My palate is far happier in Europe, where you can easily get a nice salad with lard shavings, but you would never find sugar in a vinaigrette. Where Belgian frîtes are accompanied not by a sweet tomato sauce but by a creamy, lemony mayonnaise. Brits like to have it both ways, god bless them: they have a raging sweet tooth, but they also have clotted cream, fried bread for breakfast, and sausages containing just enough meat and filler to hold the grease in place.

Europe feels like home to those of us who would consistently choose brie over a brownie. And Europe is where some of my best fat memories reside. I’m sitting in the breakfast room of a London hotel. How old am I? Maybe 12. Most of the others diners have gone, my parents are back in their room gathering their maps for a day of nonstop sightseeing, and I have a blissful moment of peace. In front of me is a pot of tea, and a toast rack filled with white bread perfectly browned at the edges. And somewhere on the table there is butter—in little pats? On a dish? I can’t remember. All I can remember is sublime comfort, buttering slice after slice, pouring cup after cup of hot sweet creamy tea. The tea warms my throat, the bread pleasantly scratches my tongue, and the butter is cold and a tiny bit salty. It’s drizzly outside, and I don’t want to go out and trudge around the city negotiating an umbrella, and I don’t have to. Quite. Yet.

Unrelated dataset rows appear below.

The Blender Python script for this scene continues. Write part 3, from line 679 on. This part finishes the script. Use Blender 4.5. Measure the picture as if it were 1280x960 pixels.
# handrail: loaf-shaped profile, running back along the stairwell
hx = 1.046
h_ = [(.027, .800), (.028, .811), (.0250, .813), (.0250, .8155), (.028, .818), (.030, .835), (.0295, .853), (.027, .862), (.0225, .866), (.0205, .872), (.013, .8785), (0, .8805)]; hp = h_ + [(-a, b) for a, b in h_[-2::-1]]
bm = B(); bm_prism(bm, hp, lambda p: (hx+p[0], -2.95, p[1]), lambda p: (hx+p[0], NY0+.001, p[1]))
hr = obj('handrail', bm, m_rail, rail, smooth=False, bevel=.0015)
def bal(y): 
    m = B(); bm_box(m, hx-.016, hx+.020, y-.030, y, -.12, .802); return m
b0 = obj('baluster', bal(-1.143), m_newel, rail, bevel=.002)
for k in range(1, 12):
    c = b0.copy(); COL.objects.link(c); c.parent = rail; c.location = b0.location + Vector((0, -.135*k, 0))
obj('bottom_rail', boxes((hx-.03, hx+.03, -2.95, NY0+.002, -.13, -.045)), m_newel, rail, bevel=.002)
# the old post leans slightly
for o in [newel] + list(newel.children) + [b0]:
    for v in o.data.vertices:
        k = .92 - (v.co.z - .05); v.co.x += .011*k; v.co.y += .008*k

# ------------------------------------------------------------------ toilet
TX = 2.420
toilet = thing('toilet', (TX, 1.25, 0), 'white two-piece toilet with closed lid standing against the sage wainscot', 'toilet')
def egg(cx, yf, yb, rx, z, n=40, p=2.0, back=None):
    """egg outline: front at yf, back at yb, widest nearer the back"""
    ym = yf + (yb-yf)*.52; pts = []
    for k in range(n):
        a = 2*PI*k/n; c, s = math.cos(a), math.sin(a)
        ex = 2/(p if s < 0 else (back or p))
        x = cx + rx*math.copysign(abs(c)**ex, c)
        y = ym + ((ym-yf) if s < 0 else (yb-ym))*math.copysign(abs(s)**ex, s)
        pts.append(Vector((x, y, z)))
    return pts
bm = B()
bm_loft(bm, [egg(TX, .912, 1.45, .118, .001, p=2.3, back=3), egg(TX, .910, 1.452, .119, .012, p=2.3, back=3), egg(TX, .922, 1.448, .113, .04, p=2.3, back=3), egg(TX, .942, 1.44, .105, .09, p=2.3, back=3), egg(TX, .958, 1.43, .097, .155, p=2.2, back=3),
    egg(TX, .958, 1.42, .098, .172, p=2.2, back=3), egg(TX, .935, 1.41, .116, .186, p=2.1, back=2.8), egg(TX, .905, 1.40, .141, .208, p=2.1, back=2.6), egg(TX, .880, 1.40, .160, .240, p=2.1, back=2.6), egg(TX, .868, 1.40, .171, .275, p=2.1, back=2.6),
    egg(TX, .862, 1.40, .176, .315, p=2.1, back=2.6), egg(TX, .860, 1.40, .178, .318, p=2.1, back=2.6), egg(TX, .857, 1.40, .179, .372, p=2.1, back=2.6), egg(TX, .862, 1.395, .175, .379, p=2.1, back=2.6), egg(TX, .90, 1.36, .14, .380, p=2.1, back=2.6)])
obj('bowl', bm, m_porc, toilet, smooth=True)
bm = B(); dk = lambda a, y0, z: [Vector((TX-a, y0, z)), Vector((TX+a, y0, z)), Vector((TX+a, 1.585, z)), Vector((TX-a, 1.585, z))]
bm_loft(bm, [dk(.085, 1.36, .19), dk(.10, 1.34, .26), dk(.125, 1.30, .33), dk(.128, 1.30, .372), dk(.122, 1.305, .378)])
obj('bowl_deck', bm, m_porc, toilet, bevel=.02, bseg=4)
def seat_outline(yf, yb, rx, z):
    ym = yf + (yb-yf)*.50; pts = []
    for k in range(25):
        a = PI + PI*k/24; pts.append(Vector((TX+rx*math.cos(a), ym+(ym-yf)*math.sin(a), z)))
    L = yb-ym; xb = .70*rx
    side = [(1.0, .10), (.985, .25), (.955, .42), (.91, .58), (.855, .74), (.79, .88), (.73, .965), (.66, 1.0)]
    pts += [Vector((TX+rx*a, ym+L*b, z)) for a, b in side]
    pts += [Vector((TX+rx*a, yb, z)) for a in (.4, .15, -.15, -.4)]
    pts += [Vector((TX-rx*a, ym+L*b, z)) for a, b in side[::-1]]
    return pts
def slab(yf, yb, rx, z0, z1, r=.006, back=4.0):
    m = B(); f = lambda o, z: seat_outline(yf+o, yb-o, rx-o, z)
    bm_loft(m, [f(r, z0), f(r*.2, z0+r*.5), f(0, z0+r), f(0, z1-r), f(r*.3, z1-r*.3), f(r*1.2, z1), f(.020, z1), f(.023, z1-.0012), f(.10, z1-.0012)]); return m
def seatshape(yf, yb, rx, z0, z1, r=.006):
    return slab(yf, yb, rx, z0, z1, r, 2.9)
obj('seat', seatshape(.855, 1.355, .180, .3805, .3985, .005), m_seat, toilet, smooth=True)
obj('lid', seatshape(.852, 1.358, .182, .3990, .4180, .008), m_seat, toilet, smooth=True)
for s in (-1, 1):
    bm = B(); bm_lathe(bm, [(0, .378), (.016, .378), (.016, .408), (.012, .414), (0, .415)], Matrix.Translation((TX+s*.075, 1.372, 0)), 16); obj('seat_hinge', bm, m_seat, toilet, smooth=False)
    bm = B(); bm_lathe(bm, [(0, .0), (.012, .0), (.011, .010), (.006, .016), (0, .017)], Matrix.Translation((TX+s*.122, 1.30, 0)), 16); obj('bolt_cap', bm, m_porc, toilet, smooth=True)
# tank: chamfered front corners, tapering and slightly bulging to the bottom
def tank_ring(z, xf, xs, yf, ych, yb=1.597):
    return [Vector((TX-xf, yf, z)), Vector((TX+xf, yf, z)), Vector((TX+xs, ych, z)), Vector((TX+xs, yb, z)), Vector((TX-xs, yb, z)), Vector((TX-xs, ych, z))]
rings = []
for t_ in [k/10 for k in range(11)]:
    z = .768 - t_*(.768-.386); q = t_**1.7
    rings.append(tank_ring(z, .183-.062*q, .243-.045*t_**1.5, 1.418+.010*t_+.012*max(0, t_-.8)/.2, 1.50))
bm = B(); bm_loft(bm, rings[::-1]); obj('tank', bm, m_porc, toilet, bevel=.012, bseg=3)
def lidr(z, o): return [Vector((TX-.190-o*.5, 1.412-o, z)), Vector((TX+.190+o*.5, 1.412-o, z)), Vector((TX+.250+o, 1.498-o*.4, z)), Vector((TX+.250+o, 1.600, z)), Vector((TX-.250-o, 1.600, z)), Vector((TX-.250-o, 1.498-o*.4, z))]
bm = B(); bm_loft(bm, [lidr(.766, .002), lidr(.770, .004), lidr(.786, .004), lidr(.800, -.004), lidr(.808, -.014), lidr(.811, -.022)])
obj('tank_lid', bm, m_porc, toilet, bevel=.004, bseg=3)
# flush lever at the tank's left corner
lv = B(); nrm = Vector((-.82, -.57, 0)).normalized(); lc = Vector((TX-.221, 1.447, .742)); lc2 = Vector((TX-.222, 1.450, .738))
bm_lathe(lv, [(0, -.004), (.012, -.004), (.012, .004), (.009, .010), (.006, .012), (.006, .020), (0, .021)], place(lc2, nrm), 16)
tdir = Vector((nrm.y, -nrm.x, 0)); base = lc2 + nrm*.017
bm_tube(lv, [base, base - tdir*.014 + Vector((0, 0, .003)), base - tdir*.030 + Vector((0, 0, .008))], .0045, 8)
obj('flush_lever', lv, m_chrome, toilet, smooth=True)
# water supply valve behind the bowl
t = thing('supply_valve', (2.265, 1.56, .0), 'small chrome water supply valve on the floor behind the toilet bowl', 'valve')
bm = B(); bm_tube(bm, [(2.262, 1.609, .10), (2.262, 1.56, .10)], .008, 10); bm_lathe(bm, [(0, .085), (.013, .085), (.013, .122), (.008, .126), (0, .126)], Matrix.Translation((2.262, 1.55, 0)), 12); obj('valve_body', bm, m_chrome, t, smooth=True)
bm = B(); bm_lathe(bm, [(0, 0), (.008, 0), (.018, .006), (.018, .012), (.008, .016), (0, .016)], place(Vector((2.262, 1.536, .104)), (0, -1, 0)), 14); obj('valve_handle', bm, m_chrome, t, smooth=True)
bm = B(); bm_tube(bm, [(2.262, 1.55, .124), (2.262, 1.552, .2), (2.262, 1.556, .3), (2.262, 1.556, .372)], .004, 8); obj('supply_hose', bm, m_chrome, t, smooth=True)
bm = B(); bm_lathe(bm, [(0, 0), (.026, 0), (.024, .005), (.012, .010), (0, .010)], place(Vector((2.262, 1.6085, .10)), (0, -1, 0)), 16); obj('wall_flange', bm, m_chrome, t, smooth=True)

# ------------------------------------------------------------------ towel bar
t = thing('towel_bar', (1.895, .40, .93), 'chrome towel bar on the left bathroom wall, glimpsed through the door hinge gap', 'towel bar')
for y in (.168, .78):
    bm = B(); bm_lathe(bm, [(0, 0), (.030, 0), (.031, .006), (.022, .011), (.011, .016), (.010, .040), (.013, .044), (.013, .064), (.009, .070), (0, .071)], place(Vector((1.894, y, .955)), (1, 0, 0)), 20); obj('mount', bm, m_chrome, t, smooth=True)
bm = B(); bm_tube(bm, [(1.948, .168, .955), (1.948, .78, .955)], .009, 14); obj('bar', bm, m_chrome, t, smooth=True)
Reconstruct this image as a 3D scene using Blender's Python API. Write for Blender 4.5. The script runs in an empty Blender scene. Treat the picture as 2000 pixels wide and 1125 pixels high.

I’m eating a dish of broccoli in a trattoria on a side street in Florence. I’m 23. The broccoli is not lightly steamed and still crunchy; it is not overboiled and flavorless. It is lusciously simmered with garlic and oil until it was left melted and silky, with just enough texture to use a fork—for scooping, not spearing. One notch further and it would be a broccoli spread. That’s what I do: I spread it on my bread.

In America, it’s true, you can find unapologetic butter-love; you just have to head south. Go on . . . that’s it . . . keep going . . . There you are. Down in Georgia, Alabama, Louisiana, the local barbecue joint or fried chicken joint may proudly be named Fat Boy’s, biscuits are made with lard, and the point of collard greens is evidently the pork fat in which they simmer for hours. Maybe it’s through Atlanta, where my mother was born and raised, that she finds her way to that turkey skin every Thanksgiving. Maybe it’s through her that I find my way there too. Despite the influence of his sugar-loving culture, I cherish a small hope that my son will join us there one day as well. Once, as a two-year-old, he held out a piece of bacon to me while we were having brunch and said, “Mama, put some butter on it.” He knew enough already not to ask his daddy.

1 comment

  1. Having moved to the South, I was surprised and disappointed to find that in a lot of places, butter = margarine and there actually IS no butter. I ask for butter and they hand me margarine and they don’t even say “is margarine OK?” like they do if you ask for Pepsi and they have Coke. Waffle House, for example, among other restaurants, including many of those southern chicken joints with their biscuits. I’ve taken to just bringing the biscuits home and putting butter on them there, when it’s practical.